STATED PROBLEM>
Transcribe every line of the listing below without any deviation.

---- DATA EXCERPT

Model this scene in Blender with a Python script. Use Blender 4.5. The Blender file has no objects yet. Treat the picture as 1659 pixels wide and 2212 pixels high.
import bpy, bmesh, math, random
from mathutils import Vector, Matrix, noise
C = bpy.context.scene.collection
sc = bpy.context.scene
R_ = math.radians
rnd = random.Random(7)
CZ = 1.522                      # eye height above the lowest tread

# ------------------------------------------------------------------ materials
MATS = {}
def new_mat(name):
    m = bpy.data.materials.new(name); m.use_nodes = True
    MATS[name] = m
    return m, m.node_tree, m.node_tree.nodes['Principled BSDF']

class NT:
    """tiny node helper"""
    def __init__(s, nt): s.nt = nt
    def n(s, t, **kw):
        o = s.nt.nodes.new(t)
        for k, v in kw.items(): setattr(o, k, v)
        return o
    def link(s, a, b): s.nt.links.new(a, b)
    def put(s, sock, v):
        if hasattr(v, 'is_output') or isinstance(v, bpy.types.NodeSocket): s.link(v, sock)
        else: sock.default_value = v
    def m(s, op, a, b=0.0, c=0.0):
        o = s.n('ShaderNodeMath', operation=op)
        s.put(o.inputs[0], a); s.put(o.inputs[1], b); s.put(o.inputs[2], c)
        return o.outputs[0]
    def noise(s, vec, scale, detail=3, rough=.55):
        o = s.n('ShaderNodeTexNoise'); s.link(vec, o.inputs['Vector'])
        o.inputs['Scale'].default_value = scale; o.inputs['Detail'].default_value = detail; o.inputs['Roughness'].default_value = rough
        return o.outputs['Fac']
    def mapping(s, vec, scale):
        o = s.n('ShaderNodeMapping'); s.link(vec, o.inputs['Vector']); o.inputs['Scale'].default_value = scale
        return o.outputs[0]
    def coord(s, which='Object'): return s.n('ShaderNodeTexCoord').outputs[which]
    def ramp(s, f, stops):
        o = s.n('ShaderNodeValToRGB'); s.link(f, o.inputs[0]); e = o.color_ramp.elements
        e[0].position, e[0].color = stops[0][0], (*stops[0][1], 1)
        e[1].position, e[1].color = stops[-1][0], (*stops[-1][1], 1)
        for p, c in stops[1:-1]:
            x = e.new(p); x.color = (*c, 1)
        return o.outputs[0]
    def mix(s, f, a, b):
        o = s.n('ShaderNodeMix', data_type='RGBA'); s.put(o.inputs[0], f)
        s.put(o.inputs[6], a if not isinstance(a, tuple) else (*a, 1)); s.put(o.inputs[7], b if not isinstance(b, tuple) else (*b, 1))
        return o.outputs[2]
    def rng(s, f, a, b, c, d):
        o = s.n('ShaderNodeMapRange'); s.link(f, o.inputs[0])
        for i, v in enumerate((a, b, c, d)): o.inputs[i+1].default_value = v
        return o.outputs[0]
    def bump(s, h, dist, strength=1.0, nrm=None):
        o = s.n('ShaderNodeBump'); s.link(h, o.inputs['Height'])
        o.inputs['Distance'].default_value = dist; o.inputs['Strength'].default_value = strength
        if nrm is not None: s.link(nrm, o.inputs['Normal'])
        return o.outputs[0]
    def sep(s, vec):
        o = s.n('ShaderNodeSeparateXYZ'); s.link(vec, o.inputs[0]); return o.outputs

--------

ANSWER TO THE TASK>
Model this scene in Blender with a Python script. Use Blender 4.5. The Blender file has no objects yet. Treat the picture as 1659 pixels wide and 2212 pixels high.
import bpy, bmesh, math, random
from mathutils import Vector, Matrix, noise
C = bpy.context.scene.collection
sc = bpy.context.scene
R_ = math.radians
rnd = random.Random(7)
CZ = 1.522                      # eye height above the lowest tread

# ------------------------------------------------------------------ materials
MATS = {}
def new_mat(name):
    m = bpy.data.materials.new(name); m.use_nodes = True
    MATS[name] = m
    return m, m.node_tree, m.node_tree.nodes['Principled BSDF']

class NT:
    """tiny node helper"""
    def __init__(s, nt): s.nt = nt
    def n(s, t, **kw):
        o = s.nt.nodes.new(t)
        for k, v in kw.items(): setattr(o, k, v)
        return o
    def link(s, a, b): s.nt.links.new(a, b)
    def put(s, sock, v):
        if hasattr(v, 'is_output') or isinstance(v, bpy.types.NodeSocket): s.link(v, sock)
        else: sock.default_value = v
    def m(s, op, a, b=0.0, c=0.0):
        o = s.n('ShaderNodeMath', operation=op)
        s.put(o.inputs[0], a); s.put(o.inputs[1], b); s.put(o.inputs[2], c)
        return o.outputs[0]
    def noise(s, vec, scale, detail=3, rough=.55):
        o = s.n('ShaderNodeTexNoise'); s.link(vec, o.inputs['Vector'])
        o.inputs['Scale'].default_value = scale; o.inputs['Detail'].default_value = detail; o.inputs['Roughness'].default_value = rough
        return o.outputs['Fac']
    def mapping(s, vec, scale):
        o = s.n('ShaderNodeMapping'); s.link(vec, o.inputs['Vector']); o.inputs['Scale'].default_value = scale
        return o.outputs[0]
    def coord(s, which='Object'): return s.n('ShaderNodeTexCoord').outputs[which]
    def ramp(s, f, stops):
        o = s.n('ShaderNodeValToRGB'); s.link(f, o.inputs[0]); e = o.color_ramp.elements
        e[0].position, e[0].color = stops[0][0], (*stops[0][1], 1)
        e[1].position, e[1].color = stops[-1][0], (*stops[-1][1], 1)
        for p, c in stops[1:-1]:
            x = e.new(p); x.color = (*c, 1)
        return o.outputs[0]
    def mix(s, f, a, b):
        o = s.n('ShaderNodeMix', data_type='RGBA'); s.put(o.inputs[0], f)
        s.put(o.inputs[6], a if not isinstance(a, tuple) else (*a, 1)); s.put(o.inputs[7], b if not isinstance(b, tuple) else (*b, 1))
        return o.outputs[2]
    def rng(s, f, a, b, c, d):
        o = s.n('ShaderNodeMapRange'); s.link(f, o.inputs[0])
        for i, v in enumerate((a, b, c, d)): o.inputs[i+1].default_value = v
        return o.outputs[0]
    def bump(s, h, dist, strength=1.0, nrm=None):
        o = s.n('ShaderNodeBump'); s.link(h, o.inputs['Height'])
        o.inputs['Distance'].default_value = dist; o.inputs['Strength'].default_value = strength
        if nrm is not None: s.link(nrm, o.inputs['Normal'])
        return o.outputs[0]
    def sep(s, vec):
        o = s.n('ShaderNodeSeparateXYZ'); s.link(vec, o.inputs[0]); return o.outputs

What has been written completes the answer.